'Imaginative, vibrant and oh-so-saucy,' Missy Lorelei reviews Scottish Ballet's latest.
Jings! Imagine Alex Salmond with a cupboard full of hallucinogens and you are almost halfway to picturing Matthew Bourne's outrageous romping collaboration with Scottish Ballet.
Lez Brotherston's uber-kitsch set pretty much sums up this fun take on La Sylphide, skewering Scottish stereotypes, two loos where a stag and hen party collide, one baby blue, one sugary pink, but as filthy as they are fairytale-esque, open the story. Stewart tartan festoons each corner and costume. Even the forest glade is an urban Weegie wasteland.

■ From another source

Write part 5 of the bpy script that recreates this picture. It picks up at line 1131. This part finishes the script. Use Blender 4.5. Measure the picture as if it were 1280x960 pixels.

James, danced with equal parts swagger and tenderness by Cristopher Harrison, is a feckless unemployed welder betrothed to insipid Effie (Luciana Ravizzi). He is a macho lad in a kilt who would rather screw around and pop pills. Unfortunately, a love rectangle ensues, with Gurn (an expressive Jamiel Lawrence) after Effie and Diane Loosmore's provocative Madge (sticking out her bum and breasts at every occasion) all over the reluctant groom-to-be like a suit from Slater's.
Then, as if this were not enough romantic complication, Sophie Martin's minxy gothic Sylph keeps popping up to tempt James into submission with a habit of groping him from atop buildings and through holes in the walls, dressed like a Victorian Bjork. A pas de deux between the two follows, seductive and playful, a mating ritual as they mirror each other.
The ensemble work of the wedding party is glorious, blending pointe work and traditional grand chain and paddy ba from Highland dancing, but there's a cheeky infusion of modern bump and grind and krumping too.
As James is lured away from Effie into the land of Les Sylphides, the dancing takes a darker tone, more graceful zombie than fairy, with jagged limb work, sighs and fluttering sensuality. Even the owls are voyeurs. It doesn't end happily for the twosome, suffice to say.
Imaginative, vibrant and oh-so-saucy, this fling is not one with any real emotional attachment, but a fun ride while it lasts.